同じことを説明するのでも、10秒で済むやつもいれば1分かかる人もいるね。全然違います。10秒で伝わったほうが絶対退屈もしないし、理解も早いということで、ここも、やっぱりどれだけうまく説明するかっていうことは工夫しましょう。

それから笑いを入れる。これは難しいので、うちのエンドウさんていうマネージャーさんぐらいの話術がないと難しいんじゃないかなという。難しいんですが、入れられる人は入れるといいと思います。

あと相手をよく観察する。これも意外とできてないやつがいる。プレゼンやると夢中になるじゃない。一生懸命、話さなきゃと思うじゃない。そうすると相手を見なくなるよね。

以前うちで、セールスの人たちがプレゼン大会をやったことがあるんですね。テーブル挟んだ向かいに座っているお客さんにプレゼンするという設定なんですが、モニターに資料を写してプレゼンするまではいい。でもそこから先、「ではアプリのデモをお見せします」って言ってiPad出して「こういうふうに使うんですよ」ってデモをやったときに、自分の使いやすいように、自分のすぐ目の前でやっちゃうんですね。

そしたらお客さん、どういうリアクションしたかっていうと、こうやって見てるのね。こうやって(乗り出す体勢)。見えないから。乗り出して。

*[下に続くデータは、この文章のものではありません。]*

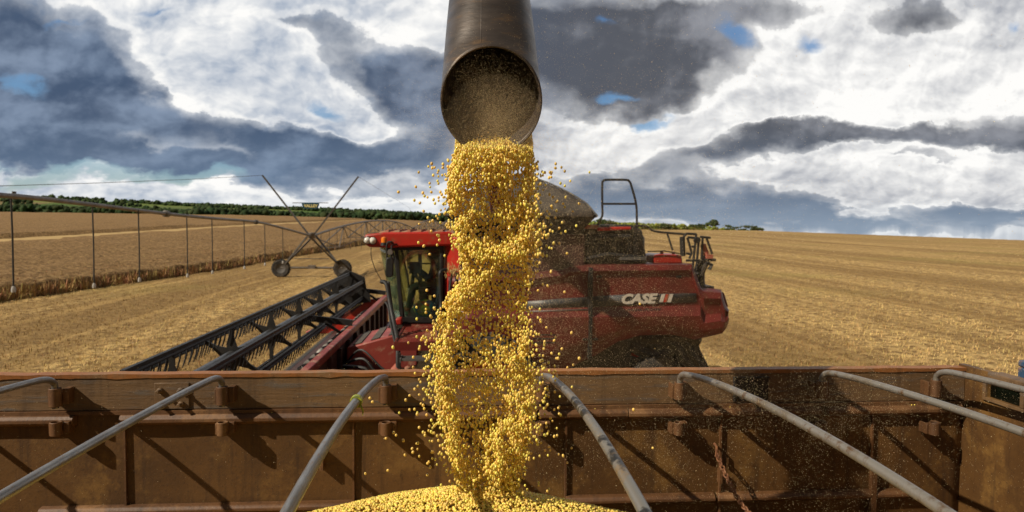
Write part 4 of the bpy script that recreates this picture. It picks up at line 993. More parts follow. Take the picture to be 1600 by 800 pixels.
# reel: axis tube, spiders, six bats with tines
AX = Vector((-3.5, 0, 1.85)); RR = .48
rl = MB(); rl.tube([(AX.x, H0+.2, AX.z), (AX.x, H1-.25, AX.z)], .095, 16); reel_tube = rl.build('reel_tube', M['reelpipe'], hd)
ang0 = [R(90+60*k) for k in range(6)]
for a in ang0:
    bx_, bz_ = AX.x+RR*math.cos(a), AX.z+RR*math.sin(a)
    mb = MB(); mb.bar((bx_, H0+.2, bz_), (bx_, H1-.25, bz_), .05, .07); mb.tube([(bx_+.02, H0+.2, bz_-.03), (bx_+.02, H1-.25, bz_-.03)], .022, 8)
    yv = H0+.28
    while yv < H1-.3:
        mb.tube([(bx_, yv, bz_-.02), (bx_-.02, yv, bz_-.14), (bx_-.06, yv, bz_-.27)], [.013, .011, .007], 4, cap=False); yv += .20
    mb.build('reel_bat', M['black'], hd)
sp_y = [8.4+2.12*k for k in range(6)]
for yv in sp_y:
    mb = MB(); mb.lathe([(.096, -.03), (.16, -.03), (.16, .03), (.096, .03)], (AX.x, yv, AX.z), 'Y', 12)
    for a in ang0:
        d = Vector((math.cos(a), 0, math.sin(a))); n_ = Vector((-math.sin(a), 0, math.cos(a))); c0 = Vector((AX.x, yv, AX.z))
        p_ = [c0+d*.12-n_*.085, c0+d*.12+n_*.085, c0+d*(RR*.62)+n_*.035, c0+d*RR+n_*.03, c0+d*RR-n_*.03, c0+d*(RR*.62)-n_*.035]
        mb.prism([(p.x, p.z) for p in p_], yv-.016, yv+.016)
    mb.build('reel_spider', M['black'], hd)
mb = MB(); pl_ = [(AX.x+(RR+.12)*math.cos(a+R(8)), AX.z+(RR+.12)*math.sin(a+R(8))) for a in ang0]; mb.prism(pl_, H1-.26, H1-.22); mb.prism([(AX.x+.1, AX.z+.1), (AX.x+.62, AX.z-.05), (AX.x+.66, AX.z-.4), (AX.x+.2, AX.z-.45)], H1-.3, H1-.262); mb.build('reel_end_shield', M['black'], hd)
for yv in (H1-.12, 14.9, H0+.1):
    mb = MB(); mb.bar((-2.4, yv, 1.72), (AX.x, yv, AX.z), .09, .13); mb.tube([(-2.4, yv+.12, 1.3), (-3.0, yv+.12, 1.7)], .035, 8); mb.build('reel_arm', M['black'], hd)

# --- unloading auger and spout
YS = 2.15
mc = P(768, 158, YS)
RS = 77/F*YS
au_ = empty('unloading_auger', (mc.x, mc.y, mc.z), parent=ch)
NR = 56
def ring(c, rx, vy, vz, ph=0): return [Vector((c.x+rx*math.cos(2*math.pi*k/NR), c.y+vy*math.sin(2*math.pi*k/NR), c.z+vz*math.sin(2*math.pi*k/NR))) for k in range(NR+1)]
st_ = [(0, 0, RS, -.035, RS*1.03), (.05, .06, RS*.99, -.045, RS*.99), (.11, .14, RS*.97, -.07, RS*.93), (.22, .29, RS*.93, -.10, RS*.84), (.36, .46, RS*.885, -.115, RS*.76), (.52, .64, RS*.88, -.12, RS*.74), (.78, .86, RS*.9, -.10, RS*.8), (1.15, 1.05, RS*.92, -.07, RS*.88), (1.65, 1.14, RS*.95, -.03, RS*.93), (2.2, 1.12, RS*.95, 0, RS*.95)]
rows = []
for dy, dz, rx__, vy, vz in st_: rows.append(ring(mc+Vector((dy*.01, dy, dz)), rx__, vy, vz))
def dens(rows, k=5):
    out = []
    for i in range(len(rows)-1):
        for j in range(k):
            t_ = j/k; a0 = rows[max(i-1, 0)]; a1 = rows[i]; a2 = rows[i+1]; a3 = rows[min(i+2, len(rows)-1)]
            out.append([0.5*((2*p1)+(p2-p0)*t_+(2*p0-5*p1+4*p2-p3)*t_*t_+(3*p1-p0-3*p2+p3)*t_**3) for p0, p1, p2, p3 in zip(a0, a1, a2, a3)])
    out.append(rows[-1]); return out
mb = MB(); mb.grid(dens(rows)); spout = mb.build('spout', M['spout'], au_, ang=60, solid=.006)
mb = MB(); rim = ring(mc+Vector((0, -.002, 0)), RS, -.035, RS*1.03)[:-1]; mb.tube(rim, .0045, 6, closed=True); mb.build('spout_lip', M['spout'], spout)
mb = MB(); mb.tube([p[int(NR*.25)+2]+Vector((0, -.002, .001)) for p in dens(rows)[2:34]], .0022, 5); mb.build('weld_seam', M['spout'], spout)
e0 = mc+Vector((.02, 2.1, 1.12)); e1 = P(780, 338, 13.6)
mb = MB(); mb.tube([e0, e0.lerp(e1, .1), e0.lerp(e1, .5), e1], RS*1.0, 28); mb.lathe([(RS, -.03), (RS*1.15, -.03), (RS*1.15, .03), (RS, .03)], e0.lerp(e1, .02), 'Y', 28); mb.build('auger_tube', M['red_dusty'], au_)
mb = MB(); mb.tube([e1+Vector((0, -.1, .0)), e1+Vector((0, .1, -.7)), e1+Vector((0, .1, -1.3))], .22, 18); mb.build('auger_elbow', M['red_dusty'], au_)

# ------------------------------------------------------------------ driver
def skin_mesh(name, verts, edges, radii, m, parent=None, root=0, sub=2):
    me = bpy.data.meshes.new(name); me.from_pydata([tuple(v) for v in verts], edges, []); me.materials.append(m)
    o = bpy.data.objects.new(name, me); COL.objects.link(o)
    sk = o.modifiers.new('skin', 'SKIN')
    for i, r_ in enumerate(radii): me.skin_vertices[0].data[i].radius = (r_, r_)
    me.skin_vertices[0].data[root].use_root = True
    s_ = o.modifiers.new('sub', 'SUBSURF'); s_.levels = sub; s_.render_levels = sub
    if parent: o.parent = parent
    me.shade_smooth()
    return o
hx, hz = P(677, 399, 14.35).x, P(677, 399, 14.35).z
seat_z = zf+.56
dv = empty('person', (hx, 14.35, zf), 'person driving in the cab, dark shirt and dark peaked cap, hands on the wheel', 'person')
def L_(x, y, z): return (x, y, z-0)        # local to the driver root (x forward is -X)
hl = hz-zf; pel = .62
V = [(0.06, 0, pel), (.05, 0, pel+.25), (.02, 0, hl-.28), (.0, 0, hl-.16), (-.005, 0, hl-.08)]
E = [(0, 1), (1, 2), (2, 3), (3, 4)]; Rr = [.15, .14, .15, .06, .055]
wh = Vector((sc_.x-hx, 0, sc_.z-zf))
for s_ in (-1, 1):
    n0 = len(V); V += [(.03, s_*.19, hl-.26), (-.08, s_*.26, hl-.50), (wh.x+.10, s_*.19, wh.z+.06), (wh.x+.02, s_*.18, wh.z+.07)]
    E += [(2, n0), (n0, n0+1), (n0+1, n0+2), (n0+2, n0+3)]; Rr += [.07, .052, .036, .034]
    for f_ in range(5):
        n1 = len(V); off = (f_-2)*.017
        V += [(wh.x-.02, s_*.18+off, wh.z+.09-(.015 if f_ == 0 else 0)), (wh.x-.05, s_*.18+off, wh.z+.05)]; E += [(n0+3, n1), (n1, n1+1)]; Rr += [.010, .008]
    n0 = len(V); V += [(.0, s_*.11, pel-.02), (-.42, s_*.14, pel-.03), (-.50, s_*.14, .12), (-.62, s_*.14, .06)]
    E += [(0, n0), (n0, n0+1), (n0+1, n0+2), (n0+2, n0+3)]; Rr += [.095, .07, .05, .04]
body = skin_mesh('body', V, E, Rr, M['skin'], dv)
def sub_skin(name, idx_edges, grow, m):
    ids = sorted({i for e in idx_edges for i in e}); mp = {k: i for i, k in enumerate(ids)}
    return skin_mesh(name, [V[i] for i in ids], [(mp[a], mp[b]) for a, b in idx_edges], [Rr[i]+grow for i in ids], m, dv)
arm0 = 5; arm1 = 5+4+10+4; leg0 = 5+4+10; leg1 = arm1+4+10
sub_skin('shirt', [(0, 1), (1, 2), (2, arm0), (arm0, arm0+1), (arm0+1, arm0+2), (2, arm1), (arm1, arm1+1), (arm1+1, arm1+2)], .014, M['shirt'])
sub_skin('trousers', [(0, leg0), (leg0, leg0+1), (leg0+1, leg0+2), (0, leg1), (leg1, leg1+1), (leg1+1, leg1+2)], .014, M['trousers'])
# head with face
Cc = np.array([[0, 0, hl]]); 
mb = MB(); rows = []
for i in range(17):
    th = math.pi*i/16; row = []
    for j in range(25):
        ph = 2*math.pi*j/24; x = -math.cos(ph)*math.sin(th); y = math.sin(ph)*math.sin(th); z = math.cos(th)
        f_ = max(0, -x); k_ = 1.0
        px_, py_, pz_ = x*.098, y*.078*(1-.25*max(0, -z)), z*.122
        if f_ > .8: px_ -= .022*max(0, 1-abs(z+.08)/.22)*max(0, 1-abs(y)/.28)          # nose
        if f_ > .6: px_ += .010*max(0, 1-abs(z-.12)/.12)*(1 if .2 < abs(y) < .55 else 0)   # eye sockets
        if f_ > .6: px_ -= .006*max(0, 1-abs(z+.45)/.1)*max(0, 1-abs(y)/.35)             # lips
        row.append((hx+px_, 14.35+py_, hz+pz_))
    rows.append(row)
mb.grid(rows); head = mb.build('head', M['skin'], dv, ang=80)
mb = MB()
for s_ in (-1, 1): mb.lathe([(.001, -.012), (.02, -.01), (.026, 0), (.02, .012), (.001, .008)], (hx+.01, 14.35+s_*.08, hz-.01), 'Y', 12, False)
mb.build('ear', M['skin'], head)
mb = MB()
for s_ in (-1, 1): mb.lathe([(.001, -.012), (.009, -.008), (.012, 0), (.009, .008), (.001, .012)], (hx-.082, 14.35+s_*.03, hz+.012), 'X', 10, False)
mb.build('eye', M['white'], head)
mb = MB(); rows = []
for i in range(9):
    th = math.pi/2*i/8*.98; rows.append([(hx+.005-math.cos(p_)*math.sin(th)*.112, 14.35+math.sin(p_)*math.sin(th)*.092, hz+.03+math.cos(th)*.115) for p_ in [2*math.pi*j/20 for j in range(21)]])
mb.grid(rows); mb.hexa([(hx-.20, 14.27, hz+.028), (hx-.08, 14.265, hz+.035), (hx-.08, 14.435, hz+.035), (hx-.20, 14.43, hz+.028), (hx-.20, 14.27, hz+.04), (hx-.08, 14.265, hz+.05), (hx-.08, 14.435, hz+.05), (hx-.20, 14.43, hz+.04)])
mb.build('cap', M['shirt'], dv)
mb = MB(); mb.lathe([(.001, -.05), (.09, -.05), (.096, .0), (.085, .03), (.001, .04)], (hx+.02, 14.35, hz-.02), 'Z', 16, False); mb.v = [(v[0]+(.012), v[1]*1, v[2]) for v in mb.v]; mb.build('hair', M['black'], dv)
for s_ in (-1, 1):
    mb = MB(); a = Vector((hx-.62, 14.35+s_*.14, zf+.045)); mb.hexa([(a.x-.14, a.y-.05, zf), (a.x+.14, a.y-.045, zf), (a.x+.14, a.y+.045, zf), (a.x-.14, a.y+.05, zf), (a.x-.10, a.y-.035, zf+.06), (a.x+.13, a.y-.035, zf+.12), (a.x+.13, a.y+.035, zf+.12), (a.x-.10, a.y+.035, zf+.06)]); mb.build('shoe', M['shoe'], dv, bevel=.02)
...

そういうふうになったらもう、相手に見づらい思いをさせているので、ちゃんとお客さんの方にiPadを差し出して、相手に近いところでやるっていうことに気付くぐらいには、やっぱり、相手をちゃんと観察をしてほしい。相手をよく観察して、眠そうだったりとか、退屈しそうだったりしたら、すぐ何か手を打っていかなきゃいけないわけですよ。

相手はどうなのかと。乗り出して来てくれている時と、飽きている時ではやるべきことは違うわけなので、ちゃんと見ないと、何も手が打てずに、ずっとダメなまま終わるってなことになっちゃう。なので、そういうことに気をつけましょう。アテンションを得るために、以上、大事なことですね。